The most regular features, and the most purely brunette complexions are found in Andalusia, conjoined with a gay, pleasure-loving disposition; not given to the sterner virtues, but with considerable intellectual capacity, as shown both in art and literature; and, in Andalusia, the foreign elements are at their maximum—chiefly oriental, but partly (in the belief, at least, of the present writer) Slavonic. Yet it is not safe to refer the one to the other. The soil and climate of Andalusia—the favoured valley of the most southern river in Spain—have also their peculiarities.
In Grenada the habits are ruder, and Grenada is chiefly a mountain range.
Murcia[3] has the credit of being the Bœotia of Spain.
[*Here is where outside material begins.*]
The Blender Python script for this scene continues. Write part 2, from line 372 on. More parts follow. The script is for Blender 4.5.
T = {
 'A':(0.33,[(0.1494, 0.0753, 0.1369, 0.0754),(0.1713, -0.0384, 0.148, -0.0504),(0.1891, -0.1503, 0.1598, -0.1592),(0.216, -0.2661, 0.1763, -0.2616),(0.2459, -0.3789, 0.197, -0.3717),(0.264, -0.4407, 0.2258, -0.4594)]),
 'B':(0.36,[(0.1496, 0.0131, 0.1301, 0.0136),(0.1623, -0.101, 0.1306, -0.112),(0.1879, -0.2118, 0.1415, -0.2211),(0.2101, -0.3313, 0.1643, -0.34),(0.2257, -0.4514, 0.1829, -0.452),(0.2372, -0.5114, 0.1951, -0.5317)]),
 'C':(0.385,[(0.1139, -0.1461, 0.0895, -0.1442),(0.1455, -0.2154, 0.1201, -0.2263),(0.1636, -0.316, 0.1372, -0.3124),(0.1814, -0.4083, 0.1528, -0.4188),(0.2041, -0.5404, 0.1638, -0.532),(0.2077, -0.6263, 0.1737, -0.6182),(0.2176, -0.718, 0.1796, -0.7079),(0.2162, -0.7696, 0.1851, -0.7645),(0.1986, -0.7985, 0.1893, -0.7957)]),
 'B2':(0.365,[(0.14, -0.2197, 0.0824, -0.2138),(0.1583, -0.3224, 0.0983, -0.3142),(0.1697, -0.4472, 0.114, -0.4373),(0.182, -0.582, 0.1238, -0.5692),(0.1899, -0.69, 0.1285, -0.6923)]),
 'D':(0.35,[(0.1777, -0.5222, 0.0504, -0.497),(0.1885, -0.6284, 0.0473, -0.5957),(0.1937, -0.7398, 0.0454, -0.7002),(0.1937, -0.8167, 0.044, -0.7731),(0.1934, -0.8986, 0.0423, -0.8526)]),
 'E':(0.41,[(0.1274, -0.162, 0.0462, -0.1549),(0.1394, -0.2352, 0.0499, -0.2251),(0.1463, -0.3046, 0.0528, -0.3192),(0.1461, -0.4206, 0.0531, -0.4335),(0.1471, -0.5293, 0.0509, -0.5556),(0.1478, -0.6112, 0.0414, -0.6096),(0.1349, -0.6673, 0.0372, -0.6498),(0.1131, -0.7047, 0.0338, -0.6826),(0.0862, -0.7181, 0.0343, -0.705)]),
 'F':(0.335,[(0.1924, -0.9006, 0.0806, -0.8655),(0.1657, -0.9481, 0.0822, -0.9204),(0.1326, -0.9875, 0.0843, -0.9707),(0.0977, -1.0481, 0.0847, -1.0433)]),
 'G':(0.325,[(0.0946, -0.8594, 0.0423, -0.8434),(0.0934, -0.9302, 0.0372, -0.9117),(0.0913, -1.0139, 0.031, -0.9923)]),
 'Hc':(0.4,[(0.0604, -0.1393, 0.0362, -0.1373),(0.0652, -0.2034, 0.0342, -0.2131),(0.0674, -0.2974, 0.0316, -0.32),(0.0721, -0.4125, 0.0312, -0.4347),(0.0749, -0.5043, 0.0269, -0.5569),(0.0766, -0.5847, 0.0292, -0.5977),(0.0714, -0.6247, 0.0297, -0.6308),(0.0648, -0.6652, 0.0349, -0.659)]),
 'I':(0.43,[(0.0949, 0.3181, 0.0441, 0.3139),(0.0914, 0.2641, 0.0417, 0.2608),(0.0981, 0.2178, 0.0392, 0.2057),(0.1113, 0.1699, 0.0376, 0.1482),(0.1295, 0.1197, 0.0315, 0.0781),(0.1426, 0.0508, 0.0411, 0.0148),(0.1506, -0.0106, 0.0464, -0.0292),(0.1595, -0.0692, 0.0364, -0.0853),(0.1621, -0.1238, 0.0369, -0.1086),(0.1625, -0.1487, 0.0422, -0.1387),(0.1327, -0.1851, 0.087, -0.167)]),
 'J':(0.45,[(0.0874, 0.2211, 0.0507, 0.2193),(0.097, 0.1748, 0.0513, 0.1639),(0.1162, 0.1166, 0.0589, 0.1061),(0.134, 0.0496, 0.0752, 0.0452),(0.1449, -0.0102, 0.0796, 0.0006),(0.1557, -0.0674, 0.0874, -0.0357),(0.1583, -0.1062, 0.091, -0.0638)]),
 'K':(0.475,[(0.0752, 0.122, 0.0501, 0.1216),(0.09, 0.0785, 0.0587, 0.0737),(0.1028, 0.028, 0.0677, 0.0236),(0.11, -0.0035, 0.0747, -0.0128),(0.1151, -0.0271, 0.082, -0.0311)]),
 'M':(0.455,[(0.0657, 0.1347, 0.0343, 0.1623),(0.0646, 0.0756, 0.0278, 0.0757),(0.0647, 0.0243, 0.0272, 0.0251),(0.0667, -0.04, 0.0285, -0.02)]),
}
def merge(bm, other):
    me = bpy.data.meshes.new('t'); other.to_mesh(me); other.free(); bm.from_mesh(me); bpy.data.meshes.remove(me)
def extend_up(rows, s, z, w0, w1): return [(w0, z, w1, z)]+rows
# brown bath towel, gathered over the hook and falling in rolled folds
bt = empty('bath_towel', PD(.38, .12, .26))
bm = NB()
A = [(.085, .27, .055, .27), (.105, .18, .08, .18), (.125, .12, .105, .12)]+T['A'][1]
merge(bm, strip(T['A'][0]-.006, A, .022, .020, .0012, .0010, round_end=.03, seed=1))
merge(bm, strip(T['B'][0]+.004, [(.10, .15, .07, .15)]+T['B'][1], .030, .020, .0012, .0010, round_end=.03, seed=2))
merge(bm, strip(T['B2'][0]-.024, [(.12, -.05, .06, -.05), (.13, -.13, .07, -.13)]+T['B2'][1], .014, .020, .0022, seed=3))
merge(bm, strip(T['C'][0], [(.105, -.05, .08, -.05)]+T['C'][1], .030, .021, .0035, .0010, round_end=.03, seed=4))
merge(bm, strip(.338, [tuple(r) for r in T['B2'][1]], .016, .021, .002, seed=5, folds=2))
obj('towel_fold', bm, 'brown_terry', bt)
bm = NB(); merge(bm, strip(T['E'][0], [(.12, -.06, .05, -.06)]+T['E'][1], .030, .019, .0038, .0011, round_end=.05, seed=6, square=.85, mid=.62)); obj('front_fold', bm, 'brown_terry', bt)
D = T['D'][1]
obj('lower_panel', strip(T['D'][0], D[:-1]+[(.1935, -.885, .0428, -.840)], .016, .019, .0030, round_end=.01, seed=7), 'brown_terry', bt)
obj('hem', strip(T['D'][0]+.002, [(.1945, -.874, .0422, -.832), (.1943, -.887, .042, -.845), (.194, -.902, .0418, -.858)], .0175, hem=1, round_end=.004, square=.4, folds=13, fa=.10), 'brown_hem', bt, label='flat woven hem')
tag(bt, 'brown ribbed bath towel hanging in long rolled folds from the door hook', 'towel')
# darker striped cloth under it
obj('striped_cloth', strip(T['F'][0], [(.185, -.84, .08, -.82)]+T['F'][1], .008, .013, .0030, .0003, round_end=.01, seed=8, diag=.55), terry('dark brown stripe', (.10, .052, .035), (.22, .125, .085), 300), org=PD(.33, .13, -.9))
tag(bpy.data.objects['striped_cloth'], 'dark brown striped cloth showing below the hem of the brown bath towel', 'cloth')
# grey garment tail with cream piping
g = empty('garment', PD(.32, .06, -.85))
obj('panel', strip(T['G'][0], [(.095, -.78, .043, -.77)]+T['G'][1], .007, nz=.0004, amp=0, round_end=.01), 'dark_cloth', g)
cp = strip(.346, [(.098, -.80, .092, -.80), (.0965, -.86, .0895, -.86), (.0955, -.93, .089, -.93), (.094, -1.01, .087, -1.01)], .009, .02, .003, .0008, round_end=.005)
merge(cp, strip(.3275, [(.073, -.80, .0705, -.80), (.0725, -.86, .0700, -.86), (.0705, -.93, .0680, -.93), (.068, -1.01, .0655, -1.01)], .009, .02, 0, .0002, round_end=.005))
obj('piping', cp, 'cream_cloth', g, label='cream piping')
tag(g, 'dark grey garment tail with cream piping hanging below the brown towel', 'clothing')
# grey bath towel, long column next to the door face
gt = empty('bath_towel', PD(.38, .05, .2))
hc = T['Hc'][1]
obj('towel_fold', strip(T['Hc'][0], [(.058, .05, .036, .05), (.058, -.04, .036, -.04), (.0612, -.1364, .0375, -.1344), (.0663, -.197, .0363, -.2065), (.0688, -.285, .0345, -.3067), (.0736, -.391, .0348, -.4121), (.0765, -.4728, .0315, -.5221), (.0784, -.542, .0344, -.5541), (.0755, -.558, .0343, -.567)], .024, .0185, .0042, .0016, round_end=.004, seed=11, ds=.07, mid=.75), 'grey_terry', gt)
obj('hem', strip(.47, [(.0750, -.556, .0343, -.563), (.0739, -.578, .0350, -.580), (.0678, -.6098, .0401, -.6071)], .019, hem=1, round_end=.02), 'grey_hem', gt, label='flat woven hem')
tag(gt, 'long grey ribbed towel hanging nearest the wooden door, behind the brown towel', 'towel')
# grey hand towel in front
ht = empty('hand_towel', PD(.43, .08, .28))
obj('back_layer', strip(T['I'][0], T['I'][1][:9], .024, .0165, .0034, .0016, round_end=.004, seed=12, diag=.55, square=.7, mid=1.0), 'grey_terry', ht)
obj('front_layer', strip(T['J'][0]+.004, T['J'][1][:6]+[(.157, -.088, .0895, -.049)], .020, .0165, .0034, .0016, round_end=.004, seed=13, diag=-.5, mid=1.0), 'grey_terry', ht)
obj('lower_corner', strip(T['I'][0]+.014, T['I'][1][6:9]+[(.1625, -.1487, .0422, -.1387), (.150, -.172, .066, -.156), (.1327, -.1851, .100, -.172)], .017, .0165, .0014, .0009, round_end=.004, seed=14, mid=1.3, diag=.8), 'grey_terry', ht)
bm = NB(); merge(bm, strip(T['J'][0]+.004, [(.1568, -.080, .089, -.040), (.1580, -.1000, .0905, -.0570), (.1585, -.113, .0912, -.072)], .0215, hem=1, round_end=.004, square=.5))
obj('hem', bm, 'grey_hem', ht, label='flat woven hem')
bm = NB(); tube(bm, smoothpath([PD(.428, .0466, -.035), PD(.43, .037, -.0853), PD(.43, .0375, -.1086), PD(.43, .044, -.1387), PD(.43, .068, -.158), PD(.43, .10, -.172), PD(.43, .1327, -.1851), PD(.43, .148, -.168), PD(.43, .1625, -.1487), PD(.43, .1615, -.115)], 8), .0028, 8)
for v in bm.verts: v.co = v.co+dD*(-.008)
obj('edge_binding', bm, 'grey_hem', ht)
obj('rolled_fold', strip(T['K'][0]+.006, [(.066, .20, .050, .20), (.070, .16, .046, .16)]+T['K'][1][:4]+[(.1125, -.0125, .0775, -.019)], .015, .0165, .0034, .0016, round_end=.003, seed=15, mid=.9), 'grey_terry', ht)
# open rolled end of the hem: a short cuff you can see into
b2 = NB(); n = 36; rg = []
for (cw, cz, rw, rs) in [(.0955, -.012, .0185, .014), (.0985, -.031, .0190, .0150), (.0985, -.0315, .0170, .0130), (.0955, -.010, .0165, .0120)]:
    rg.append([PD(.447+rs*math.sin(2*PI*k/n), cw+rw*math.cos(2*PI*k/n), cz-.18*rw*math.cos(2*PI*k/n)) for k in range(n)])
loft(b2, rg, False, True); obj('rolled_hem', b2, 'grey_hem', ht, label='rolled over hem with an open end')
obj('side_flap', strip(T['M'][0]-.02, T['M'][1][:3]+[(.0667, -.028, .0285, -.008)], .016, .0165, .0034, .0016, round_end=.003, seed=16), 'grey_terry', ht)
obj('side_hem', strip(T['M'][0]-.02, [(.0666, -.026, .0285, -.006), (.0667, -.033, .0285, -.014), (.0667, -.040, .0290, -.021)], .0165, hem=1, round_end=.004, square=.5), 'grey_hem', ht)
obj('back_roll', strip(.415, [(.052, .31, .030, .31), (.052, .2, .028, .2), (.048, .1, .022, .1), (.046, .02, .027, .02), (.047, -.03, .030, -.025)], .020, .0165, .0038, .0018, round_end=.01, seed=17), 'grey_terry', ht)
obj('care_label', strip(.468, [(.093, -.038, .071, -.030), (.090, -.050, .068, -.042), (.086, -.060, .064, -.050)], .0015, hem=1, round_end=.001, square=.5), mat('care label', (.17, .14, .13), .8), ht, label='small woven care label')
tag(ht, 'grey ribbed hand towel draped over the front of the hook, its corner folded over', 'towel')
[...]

It has less than its share of Arab, and, perhaps, a considerable amount of Gothic, blood.
Valencia has been unfavourably described; the physiognomy of its population being the most Moorish in Spain, and the temper dangerous. It was from Valencia that the last branch of Arabs was expelled in the reign of Philip III.—the Little Moors or Moriscoes. Orientals as they were, the nobles to whom they were serfs, and whose land they cultivated, could ill afford to lose them. Contrary to what we expect from their stock, they were signalized by steady industry and perseverance in agriculture. The present language of Valencia is only Spanish so far as it is spoken in the Spanish peninsula. It is a distinct tongue from the Castilian; yet not French. It belongs to the Provençal class—called also Limousin.
It is the same with Catalonia; the least Iberic, the least Arab, but, perhaps, the most Roman, and the most Gothic of all the Spanish provinces—Cat-alonia or Goth-land—commercial, manufacturing, and radical, with a political history of its own, and, for a time, an independent line of sovereigns—the Berengarii.
In respect to language, the standard Spanish is that of the Castiles; and it is upon the Castilians that our usual notions of a Spaniard are founded. Decorous, reserved, and unenterprising, the occupant of a misplaced metropolis, and of an arid table-land, which, for the most part, is too much a mountain for agricultural, and too little of one for mining industry, he is a type of the third variety of the Iberic stock—the Andalusian and Catalonian being the other two.
In the fourth, the mountaineer-character, with its usual spirit of independence, rude manners, and hardy mode of life, which attains its height in Navarre and Biscay, is shared in different degrees by the Galicians, Asturians, northern Arragonese, and the Spaniards of Leon; the physical appearance changing from dark to light, and from a regular contour to coarse angular features, with high cheek-bones. In Galicia, a province of hewers of wood and drawers of water, this is most remarkable. In Biscay, the comparative lightness of complexion has engendered the idea of a Norman intermixture.
Though it would be a dangerous overstatement to say that descent, pedigree, blood, or extraction go for nothing, we cannot consider the nature of the Spanish national character in general, as exhibited in the development of its science, art, literature, social institutions, and in its moral and material influence upon the history of the world, without seeing that many of the leading features of the drama that the Spaniards have played upon the theatre of both the Old and New World are referable to the effect of external circumstances—circumstances which, in our inability to work out the details of cause and effect, we must be content to call accidental. Who so likely to be isolated in the character of their literature, and deficient in comprehensiveness of thought, as the nation with the smallest sea-board and the most extreme geographical position in Europe? Who so probable to have spread their language over half America as the same? Who so fit to be good Catholics as the favoured of the Pope, the authorized converters of the heathen Indians, and the people whose national life was a crusade against the Mahometan on their own soil? Who, too, so born to the pride of purity of blood? There is much to account for all this, with which descent has nothing to do, although, perhaps, there is more than the explanation of all this accounts for.
A ballad literature, rising to the level of the humbler epics, and a truly home-grown drama, are the self-evolved, indigenous elements of Spanish literature. Their material influences are to be found in the histories of America, the Indies, the Philippines, Micronesia, Italy, and the Mediterranean Islands.
Portugal is Spain with a difference. More purely Iberic, and less Phœnician, from the first, it was also less Roman, less Arab, and very slightly Gothic. In Africa and India its influence has been greater, in America somewhat less than that of Spain. The extent to which the physical and moral characteristics of the Galicians and Estremadurans are intermediate and transitional, I am unable to state.
* * * *
A refinement upon the doctrine of the Keltæ having been Iberian, and of the Celtiberi having been no Kelts at all, in the usual sense of the term, will be found when we come to the ethnology of Ireland. It consists in the possibility of one or both having been Gaels—Kelts, it is true, but not Kelts in the sense given to the word by the ancients.